TASK STATEMENT:
Nothing after the line with "scene.camera = camera" belongs in the copy; extract the lines below from the top through that line, pictures left out.

[Start]

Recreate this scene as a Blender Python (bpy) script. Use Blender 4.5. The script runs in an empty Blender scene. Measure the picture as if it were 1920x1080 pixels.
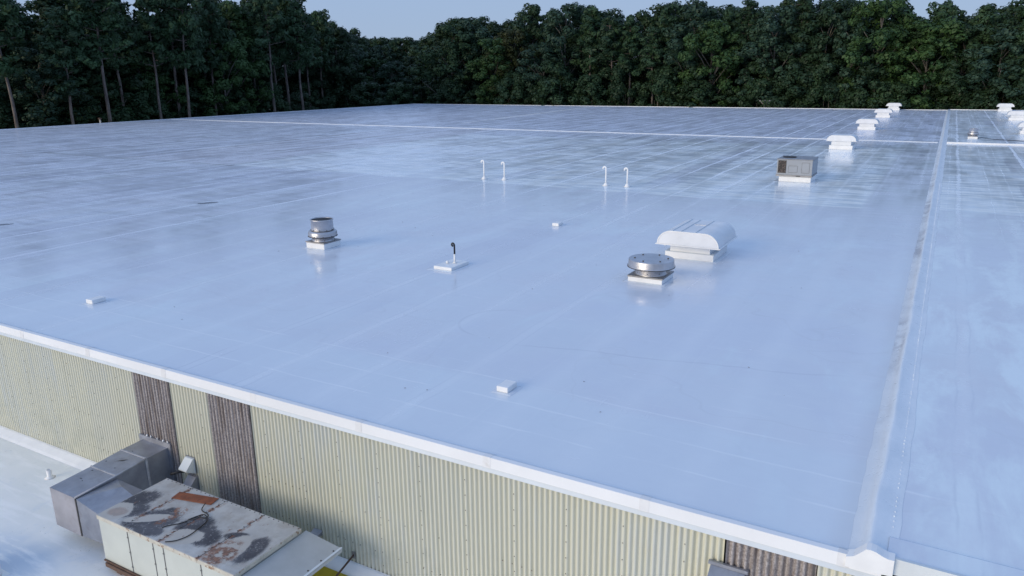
import bpy, math, random
import numpy as np
from mathutils import Matrix, Vector

random.seed(7)
scene = bpy.context.scene
col = scene.collection

# ------------------------------------------------------------------ camera
cam_data = bpy.data.cameras.new('camera')
cam_data.sensor_width = 36.0
cam_data.lens = 26.545
cam_data.clip_start = 0.1
cam_data.clip_end = 6000.0
camera = bpy.data.objects.new('camera', cam_data)
col.objects.link(camera)
_r = Vector((0.87086742, 0.49141907, -0.0098605))
_u = Vector((-0.12529603, 0.24135233, 0.96231489))
_f = Vector((-0.47527975, 0.83681321, -0.27175874))
camera.matrix_world = Matrix(((_r.x, _u.x, -_f.x, 0.0), (_r.y, _u.y, -_f.y, 0.0),
                              (_r.z, _u.z, -_f.z, 14.8), (0, 0, 0, 1)))
scene.camera = camera

# ------------------------------------------------------------------ sky and sun
SUN_EL, SUN_AZ = math.radians(10.0), math.radians(206.0)     # azimuth clockwise from +Y
world = bpy.data.worlds.new('World')
scene.world = world
world.use_nodes = True
wn = world.node_tree
wn.nodes.clear()
sky = wn.nodes.new('ShaderNodeTexSky')
sky.sky_type = 'NISHITA'
sky.sun_disc = False
sky.sun_elevation = SUN_EL
sky.sun_rotation = SUN_AZ
sky.air_density = 1.0
sky.dust_density = 0.0
sky.ozone_density = 3.0
bg = wn.nodes.new('ShaderNodeBackground')
bg.inputs['Strength'].default_value = 0.15
wo = wn.nodes.new('ShaderNodeOutputWorld')
# thin even evening cloud over the clear sky
veil = wn.nodes.new('ShaderNodeMix')
veil.data_type = 'RGBA'
veil.inputs[0].default_value = 0.97
veil.inputs[7].default_value = (1.17, 1.71, 2.78, 1.0)
# the cloud is greyer and hazier low down
tc = wn.nodes.new('ShaderNodeTexCoord')
sp = wn.nodes.new('ShaderNodeSeparateXYZ')
mr = wn.nodes.new('ShaderNodeMapRange')
mr.inputs[1].default_value, mr.inputs[2].default_value = 0.02, 0.30
haze = wn.nodes.new('ShaderNodeMix')
haze.data_type = 'RGBA'
haze.inputs[6].default_value = (1.24, 1.62, 2.28, 1.0)
haze.inputs[7].default_value = (1.17, 1.71, 2.80, 1.0)
wn.links.new(tc.outputs['Generated'], sp.inputs[0])
wn.links.new(sp.outputs[2], mr.inputs[0])
wn.links.new(mr.outputs[0], haze.inputs[0])
wn.links.new(haze.outputs[2], veil.inputs[7])
wn.links.new(sky.outputs[0], veil.inputs[6])
wn.links.new(veil.outputs[2], bg.inputs[0])
wn.links.new(bg.outputs[0], wo.inputs[0])
sun_data = bpy.data.lights.new('sun', 'SUN')
sun_data.energy = 1.5
sun_data.angle = math.radians(42)
sun_data.color = (1.0, 0.85, 0.62)
sun = bpy.data.objects.new('sun', sun_data)
col.objects.link(sun)
_d = Vector((math.sin(SUN_AZ) * math.cos(SUN_EL), math.cos(SUN_AZ) * math.cos(SUN_EL), math.sin(SUN_EL)))
sun.rotation_euler = _d.to_track_quat('Z', 'Y').to_euler()

scene.view_settings.view_transform = 'Standard'
scene.view_settings.look = 'None'
scene.view_settings.exposure = 0.90
scene.view_settings.gamma = 1.0
scene.render.engine = 'CYCLES'
scene.cycles.max_bounces = 6
scene.cycles.use_denoising = True

RZ = 8.0          # main roof level
RZ2 = 8.1         # roof beyond the expansion joint
LZ = 4.4          # lower roof level
EY = 10.69        # eave line
FARY = 157.0
LEFTX = -117.2


# ------------------------------------------------------------------ helpers
def tag(o, label=None, cat=None, group=None, kind=None):
    if label: o['label'] = label
    if cat: o['category'] = cat
    if group: o['group'] = group
    if kind: o['kind'] = kind
    return o


def empty(name, loc, label, cat, group=None, rz=0.0):
    o = bpy.data.objects.new(name, None)
    o.empty_display_size = 0.3
    o.location = loc
    o.rotation_euler = (0, 0, rz)
    col.objects.link(o)
    return tag(o, label, cat, group)


class MB:
    """collects vertices and faces of one mesh"""
    def __init__(self):
        self.v, self.f, self.s, self.mi, self.cur = [], [], [], [], 0

    def add(self, vs, fs, smooth=False):
        n = len(self.v)
        self.v.extend([tuple(p) for p in vs])
        self.f.extend([tuple(i + n for i in f) for f in fs])
        self.s.extend([smooth] * len(fs))
        self.mi.extend([self.cur] * len(fs))
        return self

    def box(self, x0, x1, y0, y1, z0, z1, top=None):
        """top: inset of the upper face (dx, dy)"""
        a, b = (top or (0, 0))
        vs = [(x0, y0, z0), (x1, y0, z0), (x1, y1, z0), (x0, y1, z0),
              (x0 + a, y0 + b, z1), (x1 - a, y0 + b, z1), (x1 - a, y1 - b, z1), (x0 + a, y1 - b, z1)]
        return self.add(vs, [(3, 2, 1, 0), (4, 5, 6, 7), (0, 1, 5, 4), (1, 2, 6, 5), (2, 3, 7, 6), (3, 0, 4, 7)])

    def rbox(self, x0, x1, y0, y1, z0, z1, r=0.01):
        """box with small chamfered edges"""
        bmv, bmf = [], []
        xs, ys, zs = (x0, x1), (y0, y1), (z0, z1)
        idx = {}
        for i in (0, 1):
            for j in (0, 1):
                for k in (0, 1):
                    sx, sy, sz = (r if i == 0 else -r), (r if j == 0 else -r), (r if k == 0 else -r)
                    for ax, p in (('x', (xs[i], ys[j] + sy, zs[k] + sz)), ('y', (xs[i] + sx, ys[j], zs[k] + sz)),
                                  ('z', (xs[i] + sx, ys[j] + sy, zs[k]))):
                        idx[(i, j, k, ax)] = len(bmv)
                        bmv.append(p)
        q = lambda *t: bmf.append(tuple(idx[a] for a in t))
        for i in (0, 1):
            s = [(i, 0, 0, 'x'), (i, 1, 0, 'x'), (i, 1, 1, 'x'), (i, 0, 1, 'x')]
            q(*(s if i else s[::-1]))
            s = [(0, i, 0, 'y'), (1, i, 0, 'y'), (1, i, 1, 'y'), (0, i, 1, 'y')]
            q(*(s[::-1] if i else s))
            s = [(0, 0, i, 'z'), (1, 0, i, 'z'), (1, 1, i, 'z'), (0, 1, i, 'z')]
            q(*(s if i else s[::-1]))
        for i in (0, 1):
            for j in (0, 1):
                s = [(i, j, 0, 'x'), (i, j, 1, 'x'), (i, j, 1, 'y'), (i, j, 0, 'y')]
                q(*s)
                s = [(i, 0, j, 'x'), (i, 1, j, 'x'), (i, 1, j, 'z'), (i, 0, j, 'z')]
                q(*s)
                s = [(0, i, j, 'y'), (1, i, j, 'y'), (1, i, j, 'z'), (0, i, j, 'z')]
                q(*s)
                for k in (0, 1):
                    q((i, j, k, 'x'), (i, j, k, 'y'), (i, j, k, 'z'))
        return self.add(bmv, bmf)

    def prism(self, pts, y0, y1, axis='y'):
        """closed outline extruded along an axis; pts are (a, z)"""
        n = len(pts)
        if axis == 'y':
            vs = [(a, y0, z) for a, z in pts] + [(a, y1, z) for a, z in pts]
        elif axis == 'x':
            vs = [(y0, a, z) for a, z in pts] + [(y1, a, z) for a, z in pts]
        else:
            vs = [(a, z, y0) for a, z in pts] + [(a, z, y1) for a, z in pts]
        fs = [tuple(range(n - 1, -1, -1)), tuple(range(n, 2 * n))]
        fs += [(i, (i + 1) % n, n + (i + 1) % n, n + i) for i in range(n)]
        return self.add(vs, fs)

    def lathe(self, prof, cx=0.0, cy=0.0, n=40, cap=True, smooth=True):
        """prof: (r, z) from bottom to top"""
        vs, fs = [], []
        for r, z in prof:
            for i in range(n):
                a = 2 * math.pi * i / n
                vs.append((cx + r * math.cos(a), cy + r * math.sin(a), z))
        for k in range(len(prof) - 1):
            for i in range(n):
                j = (i + 1) % n
                fs.append((k * n + i, k * n + j, (k + 1) * n + j, (k + 1) * n + i))
        self.add(vs, fs, smooth)
        if cap:
            m = len(self.v) - len(vs)
            self.f.append(tuple(m + i for i in range(n - 1, -1, -1)))
            self.f.append(tuple(m + (len(prof) - 1) * n + i for i in range(n)))
            self.s += [False, False]
            self.mi += [self.cur] * 2
        return self

    def tube(self, path, radii, n=8, smooth=True):
        P = [Vector(p) for p in path]
        if not hasattr(radii, '__len__'): radii = [radii] * len(P)
        vs, fs = [], []
        ref = None
        for k, p in enumerate(P):
            t = (P[min(k + 1, len(P) - 1)] - P[max(k - 1, 0)]).normalized()
            if ref is None:
                ref = t.cross(Vector((0.31, 0.91, 0.27))).normalized()
            a = (ref - t * ref.dot(t)).normalized()
            ref = a
            b = t.cross(a)
            for i in range(n):
                an = 2 * math.pi * i / n
                vs.append(p + (a * math.cos(an) + b * math.sin(an)) * radii[k])
        for k in range(len(P) - 1):
            for i in range(n):
                j = (i + 1) % n
                fs.append((k * n + i, k * n + j, (k + 1) * n + j, (k + 1) * n + i))
        m = len(self.v)
        self.add(vs, fs, smooth)
        self.f.append(tuple(m + i for i in range(n - 1, -1, -1)))
        self.f.append(tuple(m + (len(P) - 1) * n + i for i in range(n)))
        self.s += [False, False]
        self.mi += [self.cur] * 2
        return self

    def mesh(self, name, mat):
        me = bpy.data.meshes.new(name)
        me.from_pydata(self.v, [], self.f)
        me.polygons.foreach_set('use_smooth', self.s)
        me.polygons.foreach_set('material_index', self.mi)
        import bmesh
        bm = bmesh.new()
        bm.from_mesh(me)
        bmesh.ops.recalc_face_normals(bm, faces=bm.faces)
        bm.to_mesh(me)
        bm.free()
        for m in (mat if isinstance(mat, (list, tuple)) else [mat]): me.materials.append(m)
        me.update()
        return me

    def build(self, name, mat, parent=None, loc=None):
        o = bpy.data.objects.new(name, self.mesh(name, mat))
        col.objects.link(o)
        if parent is not None: o.parent = parent
        if loc is not None: o.location = loc
        return o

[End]

FINAL RESULT:
Recreate this scene as a Blender Python (bpy) script. Use Blender 4.5. The script runs in an empty Blender scene. Measure the picture as if it were 1920x1080 pixels.
import bpy, math, random
import numpy as np
from mathutils import Matrix, Vector

random.seed(7)
scene = bpy.context.scene
col = scene.collection

# ------------------------------------------------------------------ camera
cam_data = bpy.data.cameras.new('camera')
cam_data.sensor_width = 36.0
cam_data.lens = 26.545
cam_data.clip_start = 0.1
cam_data.clip_end = 6000.0
camera = bpy.data.objects.new('camera', cam_data)
col.objects.link(camera)
_r = Vector((0.87086742, 0.49141907, -0.0098605))
_u = Vector((-0.12529603, 0.24135233, 0.96231489))
_f = Vector((-0.47527975, 0.83681321, -0.27175874))
camera.matrix_world = Matrix(((_r.x, _u.x, -_f.x, 0.0), (_r.y, _u.y, -_f.y, 0.0),
                              (_r.z, _u.z, -_f.z, 14.8), (0, 0, 0, 1)))
scene.camera = camera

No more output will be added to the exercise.